I HAVE always been a pushover for gadgets and innovative technology. As a child, for instance, I was fascinated by magnets that behaved in a way that contradicted all the accepted rules of scientific knowledge. When the ability to record television programmes came along, I was one of the first people I knew who simply had to have a VCR – remember them.
Thankfully, I didn’t go down the Betamax route at a time when my wiser technophile friends were bigging that up as the only way to go. Now however I have boxes of VHS recordings, mainly of children’s shows that were popular when my daughters were young, that I cannot bear to dispose of the only sensible way – the rubbish tip.

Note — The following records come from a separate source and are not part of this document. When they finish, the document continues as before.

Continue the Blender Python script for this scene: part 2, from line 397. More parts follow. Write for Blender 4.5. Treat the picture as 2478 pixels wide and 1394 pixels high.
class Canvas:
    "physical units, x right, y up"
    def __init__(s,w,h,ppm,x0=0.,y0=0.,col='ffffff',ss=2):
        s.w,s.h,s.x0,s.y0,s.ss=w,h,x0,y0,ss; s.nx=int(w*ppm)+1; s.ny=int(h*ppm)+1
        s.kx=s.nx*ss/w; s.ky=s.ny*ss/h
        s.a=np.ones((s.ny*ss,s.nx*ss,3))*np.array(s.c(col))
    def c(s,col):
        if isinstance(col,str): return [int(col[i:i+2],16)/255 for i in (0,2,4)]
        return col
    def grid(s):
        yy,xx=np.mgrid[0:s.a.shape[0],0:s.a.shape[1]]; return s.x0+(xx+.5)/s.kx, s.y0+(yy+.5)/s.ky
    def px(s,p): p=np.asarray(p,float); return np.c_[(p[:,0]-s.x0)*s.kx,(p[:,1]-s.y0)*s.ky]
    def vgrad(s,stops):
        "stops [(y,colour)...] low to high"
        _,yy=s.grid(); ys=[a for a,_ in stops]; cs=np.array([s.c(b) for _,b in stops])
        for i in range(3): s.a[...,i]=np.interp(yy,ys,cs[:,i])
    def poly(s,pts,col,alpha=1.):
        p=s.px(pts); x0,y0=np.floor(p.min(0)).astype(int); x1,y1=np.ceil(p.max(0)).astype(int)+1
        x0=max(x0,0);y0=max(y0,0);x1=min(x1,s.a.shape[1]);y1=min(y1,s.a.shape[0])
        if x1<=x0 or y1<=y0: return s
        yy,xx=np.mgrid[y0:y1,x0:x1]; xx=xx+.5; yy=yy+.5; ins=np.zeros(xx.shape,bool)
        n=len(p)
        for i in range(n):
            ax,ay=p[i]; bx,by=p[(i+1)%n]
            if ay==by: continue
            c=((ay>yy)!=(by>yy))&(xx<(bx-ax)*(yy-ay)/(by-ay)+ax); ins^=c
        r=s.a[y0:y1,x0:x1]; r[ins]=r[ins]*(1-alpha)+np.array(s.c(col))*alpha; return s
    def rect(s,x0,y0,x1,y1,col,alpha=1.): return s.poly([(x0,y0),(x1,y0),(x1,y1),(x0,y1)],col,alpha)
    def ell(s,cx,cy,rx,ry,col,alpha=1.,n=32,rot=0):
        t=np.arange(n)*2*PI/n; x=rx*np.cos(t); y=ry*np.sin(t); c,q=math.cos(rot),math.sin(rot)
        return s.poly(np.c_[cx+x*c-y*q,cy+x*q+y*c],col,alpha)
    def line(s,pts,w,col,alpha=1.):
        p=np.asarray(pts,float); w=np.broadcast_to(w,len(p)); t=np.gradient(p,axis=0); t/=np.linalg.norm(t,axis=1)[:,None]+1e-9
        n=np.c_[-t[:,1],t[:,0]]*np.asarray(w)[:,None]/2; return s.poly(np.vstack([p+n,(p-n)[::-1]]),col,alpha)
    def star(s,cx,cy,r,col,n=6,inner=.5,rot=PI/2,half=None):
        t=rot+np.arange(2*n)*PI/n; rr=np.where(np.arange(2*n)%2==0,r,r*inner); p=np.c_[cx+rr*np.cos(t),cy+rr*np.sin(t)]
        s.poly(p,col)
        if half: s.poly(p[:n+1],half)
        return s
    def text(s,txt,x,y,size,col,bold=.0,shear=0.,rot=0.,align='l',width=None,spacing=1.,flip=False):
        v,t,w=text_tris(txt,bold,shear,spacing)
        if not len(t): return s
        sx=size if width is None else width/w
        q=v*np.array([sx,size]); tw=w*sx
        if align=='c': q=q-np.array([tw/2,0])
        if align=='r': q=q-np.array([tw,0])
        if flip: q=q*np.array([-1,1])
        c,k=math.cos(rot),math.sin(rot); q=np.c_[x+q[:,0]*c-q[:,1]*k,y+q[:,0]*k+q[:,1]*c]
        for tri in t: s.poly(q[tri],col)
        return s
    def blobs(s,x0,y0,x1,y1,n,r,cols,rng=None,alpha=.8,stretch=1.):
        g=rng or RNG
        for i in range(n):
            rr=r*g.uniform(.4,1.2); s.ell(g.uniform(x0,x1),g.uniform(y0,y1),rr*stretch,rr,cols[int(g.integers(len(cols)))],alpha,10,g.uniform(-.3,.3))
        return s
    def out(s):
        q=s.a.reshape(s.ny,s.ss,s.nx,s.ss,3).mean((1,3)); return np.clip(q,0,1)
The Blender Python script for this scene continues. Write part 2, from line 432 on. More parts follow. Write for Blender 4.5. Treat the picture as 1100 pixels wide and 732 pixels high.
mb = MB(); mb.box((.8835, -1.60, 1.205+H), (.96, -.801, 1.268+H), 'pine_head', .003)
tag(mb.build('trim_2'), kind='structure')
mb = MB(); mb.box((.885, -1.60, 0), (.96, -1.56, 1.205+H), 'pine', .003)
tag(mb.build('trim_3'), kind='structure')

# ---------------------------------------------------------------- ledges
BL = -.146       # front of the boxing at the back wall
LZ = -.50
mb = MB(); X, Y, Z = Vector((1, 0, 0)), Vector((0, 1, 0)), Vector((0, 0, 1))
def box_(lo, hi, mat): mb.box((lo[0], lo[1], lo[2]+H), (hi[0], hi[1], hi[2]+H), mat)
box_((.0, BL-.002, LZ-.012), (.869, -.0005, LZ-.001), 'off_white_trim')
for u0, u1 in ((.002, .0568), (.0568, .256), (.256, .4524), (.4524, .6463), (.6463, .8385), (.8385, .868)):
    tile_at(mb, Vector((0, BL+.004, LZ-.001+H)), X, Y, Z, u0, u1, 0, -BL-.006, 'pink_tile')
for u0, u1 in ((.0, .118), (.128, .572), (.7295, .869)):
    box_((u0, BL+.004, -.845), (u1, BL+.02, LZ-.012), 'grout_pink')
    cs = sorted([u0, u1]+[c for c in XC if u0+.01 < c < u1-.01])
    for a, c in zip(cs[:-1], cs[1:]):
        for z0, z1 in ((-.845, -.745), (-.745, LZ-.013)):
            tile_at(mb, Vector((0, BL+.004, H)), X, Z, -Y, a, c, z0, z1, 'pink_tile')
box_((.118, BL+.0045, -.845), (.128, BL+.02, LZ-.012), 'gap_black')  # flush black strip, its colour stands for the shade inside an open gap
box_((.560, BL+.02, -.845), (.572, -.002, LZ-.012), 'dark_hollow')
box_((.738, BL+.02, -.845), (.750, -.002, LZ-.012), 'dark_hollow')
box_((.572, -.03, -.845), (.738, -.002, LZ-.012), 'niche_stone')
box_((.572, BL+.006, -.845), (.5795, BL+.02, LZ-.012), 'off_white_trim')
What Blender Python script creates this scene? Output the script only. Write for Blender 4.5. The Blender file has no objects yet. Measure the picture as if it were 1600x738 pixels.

Then – mobile phones. I have fond memories of my first half-brick with a preposterous aerial. They all diminished in size and have now started to slowly get bigger again, though I doubt they will ever go the distance back to the first less appropriately named ‘mobiles’.
I acknowledge that it is a boy thing. Mobile phones, tablets, computers and tech are rarely subjects for discussion with my daughters but when their boyfriends visit there is no stopping us. I have recently, like a big kid, been showing off my latest acquisition virtual reality goggles. Just pop your mobile phone into them, armed with the appropriate app, and off you go wandering round the haunted house or riding a big dipper.
Too long with a screen millimetres from your eyes and without awareness of the real environment you are in can only be ultimately fraught with danger for health and security and they will I suspect will be a short term fad like the Tamagotchi digital pets of the 1990s; (and I remember having to feed one of those wretched things regularly for my daughter while she was at school).
The latest fad is sleep replacement headset/goggles. We all need sleep, but research has established that the benefits of a good night’s sleep can be neurologically mimicked by stimulated light and benign radiation through the eyes so that twenty minutes of targeted emissions can stimulate the areas of the brain that is refreshed by REM neural activity in a normal seven hour sleep.
Handy for the Trumps and Thatchers of this world. But I like my sleep too much.
As they say in France it is the day of the fish!